Bookwise I remain difficult to please. I started C.S. Lewis' "Mere Christianity" the other day and got halfway through it, then quit. It's not a bad book - in fact, it's quite good - it's just that I didn't feel like reading it. Besides, I'm almost positive I read it in a class I took in college.So now I'm reading a book that has been on my shelf for nearly 29 years, Edward Abbey's "The Journey Home - Some Words in Defense of the American West," a kind of travelogue. My wife bought it before we married and, casting about for easy reading material, I put it on my "to read" shelf. I'm halfway through. It reads somewhat like one of those hobo books I was reading earlier this year. (Yes, the author did describe some boxcar rides.)
Some interesting text he wrote about Death Valley is here.
Rugby practice for the fifteens season begins tonight. (Fifteens is real rugby - not the feeble, seven-a-side version that's played in Summer.) I have been telling myself for a month or two that I'd show up and take part for some of it, just to get some jogging in - I haven't run in years. Problem is, however, I don't really want to. It's easy to talk yourself out of attending rugby practice - it's time-consuming, tiring and often hurts - but that's not really it. It just seems too much like retracing a road I've already travelled, or revisiting a place I've already been to.
Problem is, I'm bored, and am in one of those wretched transitional phases of my life. I have no real interests right now and life seems tedious. But, in the same way I used to look at a soccer field and wonder if I could play two 40 minute halves of rugby upon it, or listen to a bass line and wonder if I could play it in a song, or consider jogging around Burke Lake to prepare to run a marathon, I have something else on my mind.
When I was seventeen, deeply interested in classical music, I took piano lessons. I was progressing moderately well with little effort when I made the decision to enlist in the Marine Corps. That took the focus away from my piano lessons and so I quit. Besides, I never came to terms with the music theory aspect of it, and told myself that I couldn't memorize the notes to do sight reading of music.
Looking back upon it, I gave up way too easily on things when I was a kid.
However I'm older and wiser, now, with more confindence and self discipline thanks in part to the Marine Corps and having made it though tough engineering classes in college. In other words, I have a better understanding of what I'm capable of.
Lately I've begun to think that I ought to once again take piano lessons and make more headway with it than I did as a teen. The interest in classical music is still with me - in fact, it's been one of the constants in my life - and lately when I hear piano music I find myself wondering, "Could I learn to play that?"
There's a friend of ours in church who used to give piano lessons... she and her family are on vacation now, but I'll ask her about it.
Another Army Band concert will be held tonight at Kenmore School, so the decision I have before me is rugby or music?
Rugby or music?


4 comments:
I say music. I am a rugger, however, there will be a time when I will have to quit rugby and I will have to find another interest.
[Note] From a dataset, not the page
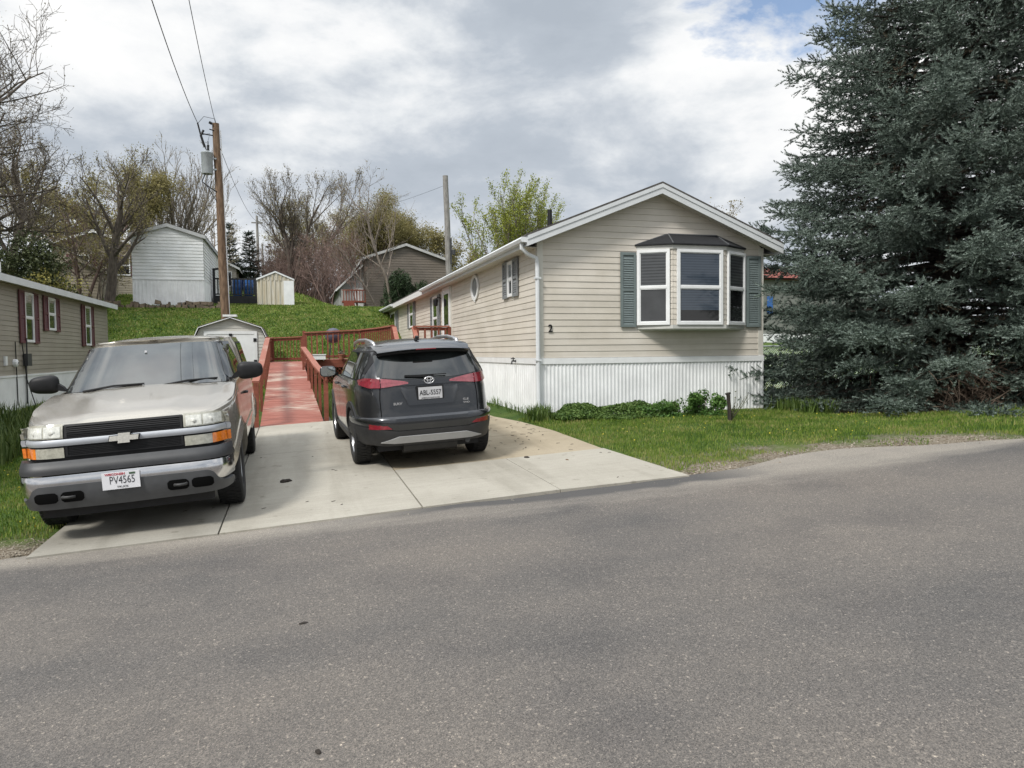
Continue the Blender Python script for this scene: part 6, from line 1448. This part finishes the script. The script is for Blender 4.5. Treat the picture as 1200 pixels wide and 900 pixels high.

I think you have found that other interest in classical music.
The other consideration is that I'm 53. Just how long am I going to play rugby?
Earth lost the great Les Paul yesterday.
Make it music.
My old piano teacher doesn't recognize me anymore, but everytime I visit her in the nursing home she is surrounded by folks begging her to play. Happily, she retains the ability.
There's more than a piano lesson in that.
constant reader...
Why not Rugby AND music? You of all people could swing it. Seems these days, everybody I know has a piano in their house but NOBODY in the household can play. Don't be that guy.